14. The sampling chamber according to claim 13, wherein the base plate and/or cover plate has a channel opening from outside into the receiving region, in particular a through-hole.

15. The sampling chamber according to claim 12, wherein the cover plate has a thickness of 50 μm-250 mm, in particular of 100 μm-200 μm.

16. The sampling chamber according to claim 12, wherein the cover plate is configured as a film.

17. The sampling chamber according to claim 16, wherein the fluorescent structure is introduced into the film.

18. A method for the production of a polymer substrate according to claim 1, in which a polymer substrate is subjected at least in regions to an irradiation in the wavelength range below 300 nm for producing fluorescent structures.

19. The method according to claim 18, wherein said fluorescent structures are comprised of a plurality of elements in the form of strokes, lines, symbols, interference patterns or combinations hereof are produced.

20. The method according to claim 18, wherein the elements have sufficient resolution for the information coding of 1 μm to 1,000 mm.

21. The method according to claim 18, wherein said fluorescent structures are produced by UV irradiation using masks by imaging or contact exposure.

22. The method according to claim 21, wherein plates with a pattern of transparent and non-transparent regions are used as masks.

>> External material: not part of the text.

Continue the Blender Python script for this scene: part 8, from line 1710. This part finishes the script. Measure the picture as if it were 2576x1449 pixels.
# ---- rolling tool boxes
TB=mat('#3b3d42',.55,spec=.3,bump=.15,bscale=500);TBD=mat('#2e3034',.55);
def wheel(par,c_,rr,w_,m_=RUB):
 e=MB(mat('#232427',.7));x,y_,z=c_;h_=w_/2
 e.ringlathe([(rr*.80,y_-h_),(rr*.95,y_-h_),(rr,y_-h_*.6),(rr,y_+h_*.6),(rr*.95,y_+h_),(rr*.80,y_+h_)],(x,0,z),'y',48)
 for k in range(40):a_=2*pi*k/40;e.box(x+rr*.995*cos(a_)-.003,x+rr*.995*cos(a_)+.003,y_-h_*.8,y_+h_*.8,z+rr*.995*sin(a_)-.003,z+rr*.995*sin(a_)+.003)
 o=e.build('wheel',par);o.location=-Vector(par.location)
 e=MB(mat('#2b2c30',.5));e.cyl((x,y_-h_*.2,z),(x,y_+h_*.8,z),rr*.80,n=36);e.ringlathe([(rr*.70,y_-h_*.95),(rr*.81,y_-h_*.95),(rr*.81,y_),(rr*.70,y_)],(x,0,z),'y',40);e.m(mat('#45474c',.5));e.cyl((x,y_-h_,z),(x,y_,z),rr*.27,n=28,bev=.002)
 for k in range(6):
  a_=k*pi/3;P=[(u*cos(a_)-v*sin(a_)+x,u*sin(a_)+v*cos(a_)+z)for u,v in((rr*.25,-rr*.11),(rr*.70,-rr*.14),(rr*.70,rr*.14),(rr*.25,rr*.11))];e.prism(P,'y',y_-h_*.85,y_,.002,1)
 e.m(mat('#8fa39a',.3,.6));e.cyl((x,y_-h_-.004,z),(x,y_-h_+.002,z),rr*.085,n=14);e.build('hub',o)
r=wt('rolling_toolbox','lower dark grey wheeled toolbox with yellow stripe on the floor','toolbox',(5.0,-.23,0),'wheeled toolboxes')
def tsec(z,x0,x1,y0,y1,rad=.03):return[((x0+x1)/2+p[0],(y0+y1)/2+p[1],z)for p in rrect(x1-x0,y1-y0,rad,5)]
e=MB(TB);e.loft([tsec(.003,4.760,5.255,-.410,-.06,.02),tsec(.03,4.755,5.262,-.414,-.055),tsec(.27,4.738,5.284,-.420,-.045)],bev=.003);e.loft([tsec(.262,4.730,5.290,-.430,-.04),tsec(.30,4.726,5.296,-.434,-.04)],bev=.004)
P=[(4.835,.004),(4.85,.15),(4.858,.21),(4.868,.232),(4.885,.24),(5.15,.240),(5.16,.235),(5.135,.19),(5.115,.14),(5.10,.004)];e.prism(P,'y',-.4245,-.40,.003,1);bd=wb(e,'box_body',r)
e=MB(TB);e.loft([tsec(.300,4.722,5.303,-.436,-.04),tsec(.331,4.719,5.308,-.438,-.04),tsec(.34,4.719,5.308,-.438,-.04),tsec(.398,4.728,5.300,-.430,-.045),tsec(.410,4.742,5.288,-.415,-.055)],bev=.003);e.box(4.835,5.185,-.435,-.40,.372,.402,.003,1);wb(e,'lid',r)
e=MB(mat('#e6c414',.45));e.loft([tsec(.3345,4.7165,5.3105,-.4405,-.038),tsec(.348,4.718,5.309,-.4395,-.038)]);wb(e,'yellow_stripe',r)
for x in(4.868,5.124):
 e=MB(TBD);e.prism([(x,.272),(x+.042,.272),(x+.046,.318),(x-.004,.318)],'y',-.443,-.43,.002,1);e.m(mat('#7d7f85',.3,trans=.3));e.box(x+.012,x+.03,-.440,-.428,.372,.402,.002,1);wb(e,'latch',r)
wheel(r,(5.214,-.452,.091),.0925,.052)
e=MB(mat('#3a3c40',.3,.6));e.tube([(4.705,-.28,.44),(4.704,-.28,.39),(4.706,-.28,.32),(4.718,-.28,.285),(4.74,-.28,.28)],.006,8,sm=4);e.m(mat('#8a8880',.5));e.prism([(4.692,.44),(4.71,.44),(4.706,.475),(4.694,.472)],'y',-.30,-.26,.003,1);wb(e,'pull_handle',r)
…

23. The method according to claim 18, wherein said fluorescent structures are produced using positioning systems by irradiation with coherent or focused light.

24. The method according to claim 18, wherein, for structured production of the fluorescent structures, radiation sources with emission wavelengths or emission ranges below 300 nm are used, in particular selected from the group consisting of deuterium lamps, excimer lamps (Xe), excimer lasers (F2, ArF, KrF) or solid lasers (Nd: YVO

4/YLF).

25. A sampling chamber comprising the polymer substrate according to claim 1.

26. Labels or tags for product authentication, wherein the labels or tags comprise the polymer substrate according to claim 1.

27. Labels or tags according to claim 26, comprising fluorescence features that provide information for product authentication or/and product individualization. wherein the information is encoded or unencoded.

28. The polymer substrate according to claim 1, in the form of films, blister packs or hollow bodies, as packaging elements.

29. The labels or tags according to claim 27, wherein the fluorescence features comprise information in machine-readable form.